• _Material provided_:
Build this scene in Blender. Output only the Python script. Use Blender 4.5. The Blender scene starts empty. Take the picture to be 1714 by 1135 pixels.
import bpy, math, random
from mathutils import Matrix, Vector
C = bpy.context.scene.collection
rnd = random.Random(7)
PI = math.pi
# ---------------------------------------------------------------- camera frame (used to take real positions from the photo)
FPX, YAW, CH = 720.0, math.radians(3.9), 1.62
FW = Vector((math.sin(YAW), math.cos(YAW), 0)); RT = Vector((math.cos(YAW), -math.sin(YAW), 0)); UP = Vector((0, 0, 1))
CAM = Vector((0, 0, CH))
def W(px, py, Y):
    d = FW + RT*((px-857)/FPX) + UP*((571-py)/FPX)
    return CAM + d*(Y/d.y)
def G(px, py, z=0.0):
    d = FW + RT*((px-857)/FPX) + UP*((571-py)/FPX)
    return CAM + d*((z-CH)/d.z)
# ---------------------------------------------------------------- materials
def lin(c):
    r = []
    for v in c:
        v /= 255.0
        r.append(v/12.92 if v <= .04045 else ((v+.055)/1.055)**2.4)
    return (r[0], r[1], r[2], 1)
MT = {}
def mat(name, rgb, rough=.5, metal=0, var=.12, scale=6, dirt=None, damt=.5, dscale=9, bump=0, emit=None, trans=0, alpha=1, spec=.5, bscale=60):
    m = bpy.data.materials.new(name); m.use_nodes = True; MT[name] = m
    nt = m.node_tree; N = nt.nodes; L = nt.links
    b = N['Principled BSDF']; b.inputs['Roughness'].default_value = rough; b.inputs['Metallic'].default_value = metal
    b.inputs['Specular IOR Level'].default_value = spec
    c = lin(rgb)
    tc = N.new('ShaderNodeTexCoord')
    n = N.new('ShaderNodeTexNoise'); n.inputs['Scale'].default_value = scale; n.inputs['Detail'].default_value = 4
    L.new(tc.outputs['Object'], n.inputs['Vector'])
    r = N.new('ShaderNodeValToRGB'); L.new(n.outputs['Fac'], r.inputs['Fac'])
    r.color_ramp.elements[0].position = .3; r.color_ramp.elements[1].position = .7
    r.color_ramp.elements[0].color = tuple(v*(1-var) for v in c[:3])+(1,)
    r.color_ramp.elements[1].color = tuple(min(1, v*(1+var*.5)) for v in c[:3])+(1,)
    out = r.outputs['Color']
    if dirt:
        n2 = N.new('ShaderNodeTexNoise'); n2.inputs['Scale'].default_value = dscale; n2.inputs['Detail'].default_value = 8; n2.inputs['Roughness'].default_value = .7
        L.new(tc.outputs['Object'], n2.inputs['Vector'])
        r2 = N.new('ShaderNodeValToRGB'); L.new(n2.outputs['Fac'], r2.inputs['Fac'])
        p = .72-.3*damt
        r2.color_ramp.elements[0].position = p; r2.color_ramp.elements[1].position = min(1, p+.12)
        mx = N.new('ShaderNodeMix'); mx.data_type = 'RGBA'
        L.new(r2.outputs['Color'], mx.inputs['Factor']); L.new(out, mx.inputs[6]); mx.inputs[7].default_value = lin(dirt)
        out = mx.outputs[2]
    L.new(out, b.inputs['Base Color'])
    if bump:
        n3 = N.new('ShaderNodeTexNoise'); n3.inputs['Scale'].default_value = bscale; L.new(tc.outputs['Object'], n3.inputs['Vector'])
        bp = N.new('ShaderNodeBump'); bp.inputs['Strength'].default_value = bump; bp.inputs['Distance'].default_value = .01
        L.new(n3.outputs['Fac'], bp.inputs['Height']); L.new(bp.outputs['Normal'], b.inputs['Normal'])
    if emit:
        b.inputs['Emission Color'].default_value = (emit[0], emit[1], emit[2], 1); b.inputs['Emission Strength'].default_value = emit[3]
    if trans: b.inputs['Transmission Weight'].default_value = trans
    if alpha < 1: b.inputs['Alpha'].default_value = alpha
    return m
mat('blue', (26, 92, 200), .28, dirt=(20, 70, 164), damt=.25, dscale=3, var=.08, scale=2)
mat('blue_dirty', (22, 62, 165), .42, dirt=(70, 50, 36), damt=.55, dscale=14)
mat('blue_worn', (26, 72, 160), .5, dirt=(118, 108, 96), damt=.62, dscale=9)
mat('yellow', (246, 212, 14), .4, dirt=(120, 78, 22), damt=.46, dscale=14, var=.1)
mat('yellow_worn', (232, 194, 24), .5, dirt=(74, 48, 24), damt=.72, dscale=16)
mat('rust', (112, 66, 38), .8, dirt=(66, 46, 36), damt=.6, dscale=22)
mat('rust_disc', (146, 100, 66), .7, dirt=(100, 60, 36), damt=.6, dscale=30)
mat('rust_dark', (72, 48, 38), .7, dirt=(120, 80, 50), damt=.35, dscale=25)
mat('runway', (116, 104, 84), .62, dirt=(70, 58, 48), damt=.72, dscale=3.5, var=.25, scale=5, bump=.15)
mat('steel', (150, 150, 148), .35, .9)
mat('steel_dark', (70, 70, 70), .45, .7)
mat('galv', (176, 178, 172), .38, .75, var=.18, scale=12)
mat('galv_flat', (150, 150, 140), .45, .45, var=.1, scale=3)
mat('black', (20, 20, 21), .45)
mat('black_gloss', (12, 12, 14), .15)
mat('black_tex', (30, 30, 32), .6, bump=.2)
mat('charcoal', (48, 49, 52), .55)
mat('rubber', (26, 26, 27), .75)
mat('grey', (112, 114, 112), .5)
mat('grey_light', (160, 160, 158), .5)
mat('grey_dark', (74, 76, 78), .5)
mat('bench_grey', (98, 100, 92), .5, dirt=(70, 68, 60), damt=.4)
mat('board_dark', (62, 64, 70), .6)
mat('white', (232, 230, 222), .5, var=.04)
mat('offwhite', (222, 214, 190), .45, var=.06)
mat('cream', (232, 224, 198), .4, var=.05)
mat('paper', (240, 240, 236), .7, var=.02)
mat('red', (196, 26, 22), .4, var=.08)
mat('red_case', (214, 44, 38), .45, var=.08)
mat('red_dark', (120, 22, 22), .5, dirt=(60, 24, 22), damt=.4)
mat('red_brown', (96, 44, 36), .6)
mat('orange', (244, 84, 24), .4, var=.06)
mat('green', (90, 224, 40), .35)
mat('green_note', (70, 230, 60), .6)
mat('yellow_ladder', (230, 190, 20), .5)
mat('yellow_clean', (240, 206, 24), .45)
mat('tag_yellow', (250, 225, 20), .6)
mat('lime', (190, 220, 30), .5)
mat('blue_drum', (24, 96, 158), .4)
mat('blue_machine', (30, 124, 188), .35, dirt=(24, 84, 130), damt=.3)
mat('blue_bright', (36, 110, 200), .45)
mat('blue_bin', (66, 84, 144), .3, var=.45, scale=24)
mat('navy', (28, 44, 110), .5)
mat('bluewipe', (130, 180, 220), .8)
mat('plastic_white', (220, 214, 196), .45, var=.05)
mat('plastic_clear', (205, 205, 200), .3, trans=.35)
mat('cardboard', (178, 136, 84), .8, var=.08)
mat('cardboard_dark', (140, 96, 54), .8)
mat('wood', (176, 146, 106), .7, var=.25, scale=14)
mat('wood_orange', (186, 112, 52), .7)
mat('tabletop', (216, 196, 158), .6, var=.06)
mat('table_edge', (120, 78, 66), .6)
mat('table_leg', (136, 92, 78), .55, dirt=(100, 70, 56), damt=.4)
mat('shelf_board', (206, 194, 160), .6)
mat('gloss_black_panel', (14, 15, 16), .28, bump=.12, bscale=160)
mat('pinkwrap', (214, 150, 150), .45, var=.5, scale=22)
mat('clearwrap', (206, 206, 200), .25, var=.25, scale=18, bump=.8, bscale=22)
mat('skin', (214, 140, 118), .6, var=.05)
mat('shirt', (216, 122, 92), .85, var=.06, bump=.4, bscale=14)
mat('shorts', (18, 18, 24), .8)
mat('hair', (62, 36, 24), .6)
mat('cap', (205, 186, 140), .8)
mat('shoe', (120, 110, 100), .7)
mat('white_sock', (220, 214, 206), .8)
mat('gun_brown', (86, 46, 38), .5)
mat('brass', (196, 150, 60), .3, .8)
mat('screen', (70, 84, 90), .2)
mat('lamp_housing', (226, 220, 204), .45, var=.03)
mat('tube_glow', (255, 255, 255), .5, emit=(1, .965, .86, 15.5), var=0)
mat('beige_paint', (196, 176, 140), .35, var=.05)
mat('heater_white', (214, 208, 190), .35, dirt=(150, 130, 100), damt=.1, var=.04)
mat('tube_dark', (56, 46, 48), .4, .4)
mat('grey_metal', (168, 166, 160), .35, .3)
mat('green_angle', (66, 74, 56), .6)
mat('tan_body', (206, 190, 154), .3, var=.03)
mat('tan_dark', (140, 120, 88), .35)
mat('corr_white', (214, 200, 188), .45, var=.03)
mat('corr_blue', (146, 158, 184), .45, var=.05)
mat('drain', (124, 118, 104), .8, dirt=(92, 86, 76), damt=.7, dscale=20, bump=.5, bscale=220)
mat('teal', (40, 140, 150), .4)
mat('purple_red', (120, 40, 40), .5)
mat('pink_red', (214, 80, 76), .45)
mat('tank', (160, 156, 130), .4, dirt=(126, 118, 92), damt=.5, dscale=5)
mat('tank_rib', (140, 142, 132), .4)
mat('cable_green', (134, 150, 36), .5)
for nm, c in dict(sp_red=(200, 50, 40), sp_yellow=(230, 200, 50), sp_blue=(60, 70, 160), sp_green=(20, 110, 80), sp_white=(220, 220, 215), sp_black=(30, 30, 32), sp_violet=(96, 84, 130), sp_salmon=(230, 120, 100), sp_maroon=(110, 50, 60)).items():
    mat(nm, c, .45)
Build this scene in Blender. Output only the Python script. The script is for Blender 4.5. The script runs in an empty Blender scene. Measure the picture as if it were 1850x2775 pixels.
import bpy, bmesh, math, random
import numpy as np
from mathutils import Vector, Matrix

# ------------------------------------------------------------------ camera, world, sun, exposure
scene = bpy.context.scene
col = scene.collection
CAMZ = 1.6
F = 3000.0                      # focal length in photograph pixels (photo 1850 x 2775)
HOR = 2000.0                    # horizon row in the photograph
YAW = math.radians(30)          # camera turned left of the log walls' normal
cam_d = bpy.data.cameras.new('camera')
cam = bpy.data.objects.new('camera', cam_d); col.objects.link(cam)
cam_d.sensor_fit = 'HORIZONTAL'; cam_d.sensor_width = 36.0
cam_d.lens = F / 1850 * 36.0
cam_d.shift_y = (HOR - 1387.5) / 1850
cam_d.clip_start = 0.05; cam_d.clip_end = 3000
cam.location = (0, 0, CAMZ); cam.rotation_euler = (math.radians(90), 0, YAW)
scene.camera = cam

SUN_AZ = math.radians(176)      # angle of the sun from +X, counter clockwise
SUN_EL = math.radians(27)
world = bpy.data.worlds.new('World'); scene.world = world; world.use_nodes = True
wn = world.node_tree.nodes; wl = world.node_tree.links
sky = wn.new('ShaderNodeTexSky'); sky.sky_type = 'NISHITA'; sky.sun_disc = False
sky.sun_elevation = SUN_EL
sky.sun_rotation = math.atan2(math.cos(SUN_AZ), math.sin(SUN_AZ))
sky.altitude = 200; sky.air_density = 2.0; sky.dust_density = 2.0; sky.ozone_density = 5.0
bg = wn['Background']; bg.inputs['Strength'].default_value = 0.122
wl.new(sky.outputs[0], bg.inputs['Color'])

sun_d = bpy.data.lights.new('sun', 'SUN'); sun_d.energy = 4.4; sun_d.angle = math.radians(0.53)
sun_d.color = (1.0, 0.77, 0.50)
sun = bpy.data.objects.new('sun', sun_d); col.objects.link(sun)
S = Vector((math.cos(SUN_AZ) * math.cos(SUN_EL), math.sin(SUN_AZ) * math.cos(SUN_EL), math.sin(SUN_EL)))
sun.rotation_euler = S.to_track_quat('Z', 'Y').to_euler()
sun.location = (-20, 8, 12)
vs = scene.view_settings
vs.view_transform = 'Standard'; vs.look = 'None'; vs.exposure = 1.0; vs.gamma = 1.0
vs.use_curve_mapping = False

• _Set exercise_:
Everything from the line with "Build this scene in Blender. Output only the Python script. The" through the line with "scene.camera = cam", both ends included, should be repeated exactly; nothing else should appear.

• _Reply_:
Build this scene in Blender. Output only the Python script. The script is for Blender 4.5. The script runs in an empty Blender scene. Measure the picture as if it were 1850x2775 pixels.
import bpy, bmesh, math, random
import numpy as np
from mathutils import Vector, Matrix

# ------------------------------------------------------------------ camera, world, sun, exposure
scene = bpy.context.scene
col = scene.collection
CAMZ = 1.6
F = 3000.0                      # focal length in photograph pixels (photo 1850 x 2775)
HOR = 2000.0                    # horizon row in the photograph
YAW = math.radians(30)          # camera turned left of the log walls' normal
cam_d = bpy.data.cameras.new('camera')
cam = bpy.data.objects.new('camera', cam_d); col.objects.link(cam)
cam_d.sensor_fit = 'HORIZONTAL'; cam_d.sensor_width = 36.0
cam_d.lens = F / 1850 * 36.0
cam_d.shift_y = (HOR - 1387.5) / 1850
cam_d.clip_start = 0.05; cam_d.clip_end = 3000
cam.location = (0, 0, CAMZ); cam.rotation_euler = (math.radians(90), 0, YAW)
scene.camera = cam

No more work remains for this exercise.